Englewood, Ignacio get lucky

The state Capital Construction Assistance Board on Thursday awarded Building Excellent Schools Today grants to the Englewood and Ignacio school districts, giving them funds left on the table after other districts failed to pass the bond issues necessary to provide matching money.

Englewood and Ignacio were designated as alternates when the board made its 2011-12 BEST awards last June. Eleven projects originally were awarded grants. Five raised their local matches at the ballot box Tuesday, two failed and four didn’t require bond issues.

Three other alternates also failed to pass bond issues, clearing the way for Englewood and Ignacio.

But the money’s not completely in the bank for Ignacio, a low-income, 750-student district that straddles the La Plata-Archuleta County line southeast of Durango. That’s because the vote tally on the district’s proposed $4.7 million bond issue is tied 523 yes to 523 note.

If the tie isn’t broken after review of ballots that lacked signatures and overseas ballots, a recount will be conducted on Nov. 14, construction division director Ted Hughes told the board.

That could present a problem, because Nov. 17 is the date for sale of the certificates of participation – a form of lease-purchase agreement – that are used to finance larger BEST projects. State funds and district matches are used to pay off the certificates.

Still, the board decided to elevate Ignacio to the finalist list. It can be pulled out later and the money used next year if the district bond issue ultimately fails. (In the event of a tie, a ballot measure fails.)

Ignacio’s project, a total of $14.9 million in state and local funds, would renovate an existing middle school into a K-5 facility.

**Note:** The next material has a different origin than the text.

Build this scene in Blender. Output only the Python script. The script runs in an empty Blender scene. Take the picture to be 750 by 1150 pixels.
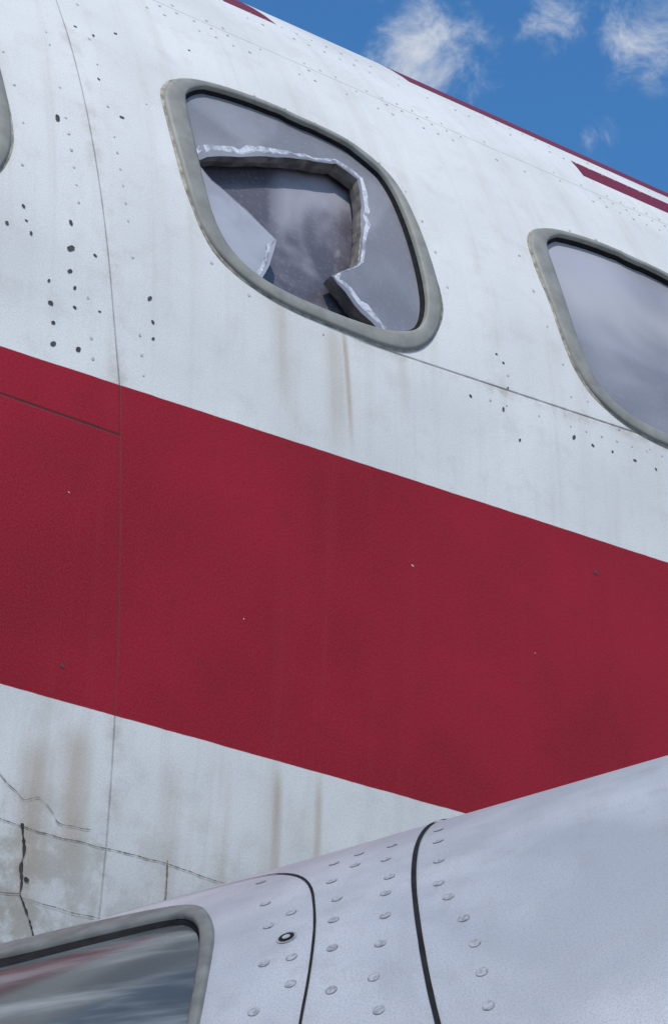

Englewood’s BEST project is a $17.4 million renovation and conversion of a middle school into an alternative high school. Englewood voters narrowly passed a $50 million bond issue, $8.1 million of it for the BEST match and the remainder for other projects.

Other BEST finalists that passed their matches are the Big Sandy, Ellicott, Idalia, Prairie and Sanford districts. Elbert 200 and Montezuma-Cortez were the two districts whose voters failed to pass matches.

Three other BEST winners are charter schools, the Rocky Mountain Deaf Academy, Eagle County Charter Academy and Horizons K-8 Alternative Charter, which provided their matches in other ways. A fourth charter, Ross Montessori, declined its award because it couldn’t raise its match. The board decided to go ahead with Rocky Mountain Deaf even though the Jefferson County school hasn’t yet obtained land for a new building. If the school can’t get land, the money will be used for other projects next year.

The three alternates whose voters defeated bond issues were Lake County, Peyton and Sheridan.